= EXERCISE =
Quote every line as written. Omit pictures.

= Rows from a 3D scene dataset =
------------------------------------

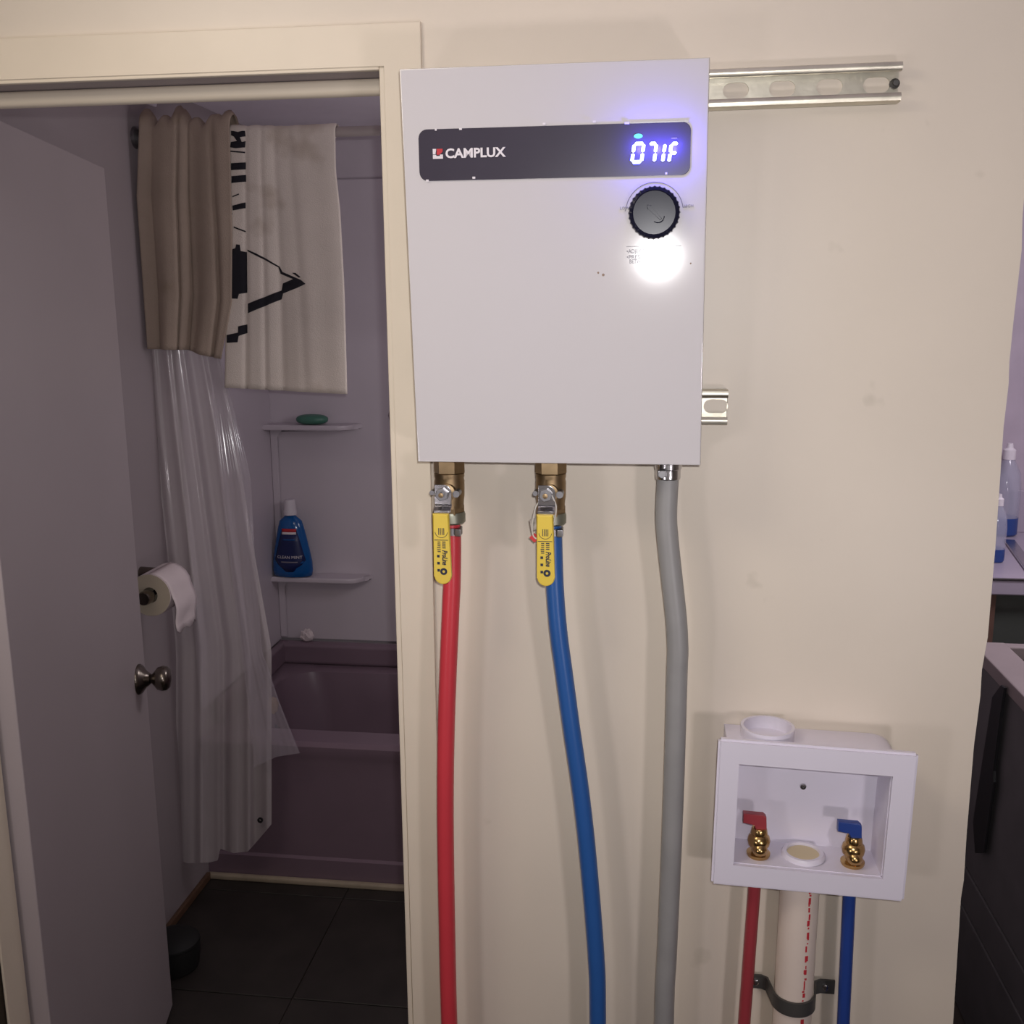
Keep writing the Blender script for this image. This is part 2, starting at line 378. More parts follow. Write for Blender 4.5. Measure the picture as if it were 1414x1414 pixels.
# faucet on the left end wall, seen past the curtain edge
fp = XP(371, 975, XW+0.06)
fa = thing('tub_faucet', (XW+0.013, fp.y, fp.z), 'fluted amber faucet handle over a dark spout at the tub end', 'faucet')
bm = B(); n = 32; pr = [(0.012, 0), (0.027, 0.004), (0.031, 0.02), (0.028, 0.036), (0.014, 0.042)]
axx, uu, vv = frame_of((1, -0.35, 0)); rings = []
for r, h in pr:
    rings.append([bm.verts.new(fp-axx*0.02+axx*h+(uu*math.cos(2*PI*i/n)+vv*math.sin(2*PI*i/n))*(r*(1+0.09*math.cos(8*2*PI*i/n)))) for i in range(n)])
for a, b in zip(rings, rings[1:]):
    for i in range(n): bm.faces.new((a[i], a[(i+1) % n], b[(i+1) % n], b[i]))
bm.faces.new(rings[0]); bm.faces.new(rings[-1]); obj('faucet_handle', bm, acryl, fa, True)
bm = B(); tube(bm, [Vector((XW+0.012, fp.y+0.02, fp.z)), fp-axx*0.018], 0.010, 12); obj('stem', bm, nickel, fa, True)
bm = B(); tube(bm, smooth_path([(XW+0.012, fp.y-0.01, fp.z-0.06), (XW+0.05, fp.y-0.012, fp.z-0.058), (XW+0.085, fp.y-0.014, fp.z-0.075), (XW+0.088, fp.y-0.015, fp.z-0.095)]), 0.015, 16); obj('spout', bm, blackp, fa, True)

# soap, mouthwash
c = W(431, 579, ys-0.05)
bm = B()
bmesh.ops.create_uvsphere(bm, u_segments=28, v_segments=16, radius=1)
for v in bm.verts:
    x, y, z = v.co; v.co = (math.copysign(abs(x)**0.8, x)*0.052, y*0.030, math.copysign(abs(z)**0.8, z)*0.0165)
bm.transform(Matrix.Translation((c.x, ys-0.05, zs1+0.0168)))
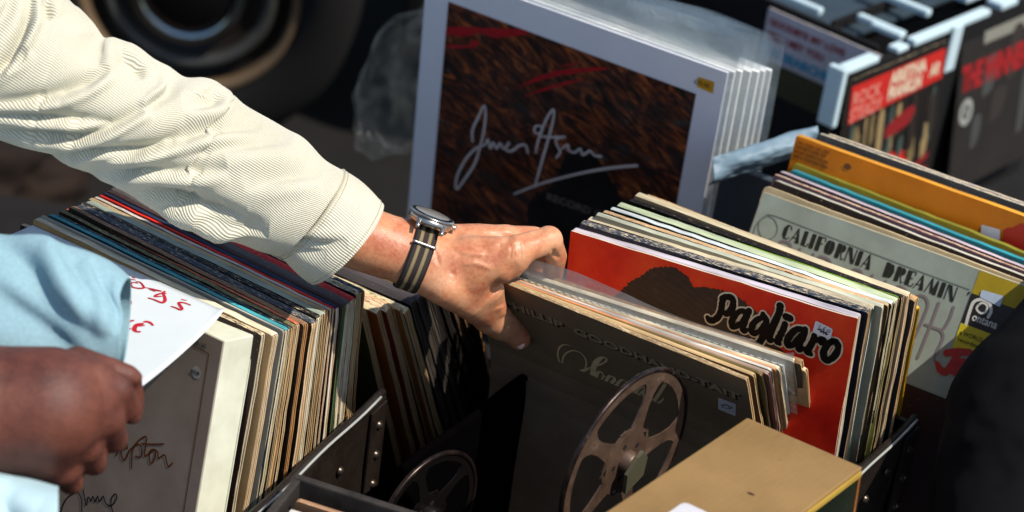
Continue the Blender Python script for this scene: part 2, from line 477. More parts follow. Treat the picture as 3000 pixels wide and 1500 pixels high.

------------------------------------

= ANSWER IN FULL =
Keep writing the Blender script for this image. This is part 2, starting at line 378. More parts follow. Write for Blender 4.5. Measure the picture as if it were 1414x1414 pixels.
# faucet on the left end wall, seen past the curtain edge
fp = XP(371, 975, XW+0.06)
fa = thing('tub_faucet', (XW+0.013, fp.y, fp.z), 'fluted amber faucet handle over a dark spout at the tub end', 'faucet')
bm = B(); n = 32; pr = [(0.012, 0), (0.027, 0.004), (0.031, 0.02), (0.028, 0.036), (0.014, 0.042)]
axx, uu, vv = frame_of((1, -0.35, 0)); rings = []
for r, h in pr:
    rings.append([bm.verts.new(fp-axx*0.02+axx*h+(uu*math.cos(2*PI*i/n)+vv*math.sin(2*PI*i/n))*(r*(1+0.09*math.cos(8*2*PI*i/n)))) for i in range(n)])
for a, b in zip(rings, rings[1:]):
    for i in range(n): bm.faces.new((a[i], a[(i+1) % n], b[(i+1) % n], b[i]))
bm.faces.new(rings[0]); bm.faces.new(rings[-1]); obj('faucet_handle', bm, acryl, fa, True)
bm = B(); tube(bm, [Vector((XW+0.012, fp.y+0.02, fp.z)), fp-axx*0.018], 0.010, 12); obj('stem', bm, nickel, fa, True)
bm = B(); tube(bm, smooth_path([(XW+0.012, fp.y-0.01, fp.z-0.06), (XW+0.05, fp.y-0.012, fp.z-0.058), (XW+0.085, fp.y-0.014, fp.z-0.075), (XW+0.088, fp.y-0.015, fp.z-0.095)]), 0.015, 16); obj('spout', bm, blackp, fa, True)

# soap, mouthwash
c = W(431, 579, ys-0.05)
bm = B()
bmesh.ops.create_uvsphere(bm, u_segments=28, v_segments=16, radius=1)
for v in bm.verts:
    x, y, z = v.co; v.co = (math.copysign(abs(x)**0.8, x)*0.052, y*0.030, math.copysign(abs(z)**0.8, z)*0.0165)
bm.transform(Matrix.Translation((c.x, ys-0.05, zs1+0.0168)))
Continue the Blender Python script for this scene: part 2, from line 477. More parts follow. Treat the picture as 3000 pixels wide and 1500 pixels high.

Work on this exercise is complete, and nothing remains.